En tiempo de Jesús, los maestros judíos buscaban títulos como:

• “Rabí” (maestro eminente),
• “Padre” (fundamento de la doctrina),
• “Guía” (el que conduce la fe de los demás).

Eran insignias de honor.
El Señor revela un peligro muy real:
el corazón humano puede usar la religión para alimentar el ego.

Jesús no está legislando sobre palabras,
está ordenando la actitud del corazón.

IV. La Tradición de la Iglesia no contradice el Evangelio

Llamar padre a un sacerdote no es otorgarle un trono, sino reconocer la misión espiritual que Cristo confió a sus ministros.

El sacerdote:
• engendra a hijos de Dios por el Bautismo,
• alimenta la vida divina con la Eucaristía,
• restaura almas con la Reconciliación,
• acompaña, enseña y corrige.

¿No es eso paternidad?

El Catecismo reconoce esta dimensión espiritual:

“Los sacerdotes participan de la autoridad con la que Cristo edifica, santifica y gobierna su Cuerpo”
(cf.
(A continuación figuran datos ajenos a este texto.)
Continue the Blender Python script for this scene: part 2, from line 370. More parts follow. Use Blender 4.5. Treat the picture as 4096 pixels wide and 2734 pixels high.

CCE 1547-1551).

Decir “padre” a un sacerdote es, en el fondo, una confesión:
vemos en él un reflejo, limitado pero real, de la paternidad de Dios.

V. La Biblia admite y bendice la paternidad espiritual

Además de San Pablo, otros textos la muestran como algo legítimo y hermoso:
• Eliseo llama a Elías: “¡Padre mío, padre mío!” (2 Re 2,12).
• El rey Joás repite la misma expresión (2 Re 13,14).

La Iglesia no inventa esta expresión:
está escrita en la Biblia como signo de veneración espiritual y afecto filial.

VI. “Uno solo es su Padre”: la advertencia decisiva

Estas palabras no niegan la paternidad terrestre;
recuerdan su límite.

Solo Dios:
• es origen absoluto,
• conoce el corazón,
• salva y perdona,
• da la vida y la resurrección.

Toda paternidad humana —biológica, espiritual, educativa— es participación y reflejo de la suya.

Por eso san Pablo declara:

“De Él toma nombre toda paternidad en el cielo y en la tierra” (Ef 3,15).

Llamar “padre” al sacerdote no es robarle gloria a Dios,
es reconocer que toda verdadera paternidad nace de Él y a Él vuelve.

VII. Jesús no anula los ministerios, los purifica

El mismo pasaje de Mateo 23 continúa así:

“El mayor entre ustedes será su servidor” (Mt 23,11).

El problema no es el título,
sino el espíritu con que se lo lleva.

Cuando un sacerdote vive como servidor de todos, la palabra padre se convierte en bendición:
• educa con la verdad,
• corrige con caridad,
• acompaña con paciencia,
• bendice con humildad,
• reza por sus hijos,
• carga la cruz por ellos.

Jesús no manda destruir los vínculos espirituales,
sino hacerlos transparentes a Dios.

VIII. Entonces, ¿podemos llamar “padre” a alguien?

Sí, siempre que entendamos quién es el verdadero Padre.
La Iglesia llama “padre” a los sacerdotes porque reconoce en ellos una vocación a engendrar vida divina.

Pero también es legítimo llamar padre:
• al papá de familia que educa y cuida,
• al maestro que forma,
• al consagrado que guía mis pasos.

El cristiano no venera ídolos ni eleva a hombres al nivel de Dios.
Confiesa que toda paternidad auténtica es regalo del Padre eterno.

Conclusión

Mateo 23,8-11 no prohíbe la palabra padre;
nos recuerda que ningún hombre puede ocupar el lugar absoluto de Dios ni usar el ministerio como pedestal.

Llamar “padre” a un sacerdote no es honra vacía,
sino memoria viva de su misión:
ser signo de la paternidad divina que abraza, perdona, enseña y sirve.

Cada vez que el pueblo de Dios pronuncia ese nombre —“padre”—, eleva la mirada a lo alto y murmura con el corazón:

“Padre celestial, haz que tu hijo sacerdote sea siempre reflejo de tu amor”.

Solo así, la palabra se vuelve oración y el título se hace evangelio.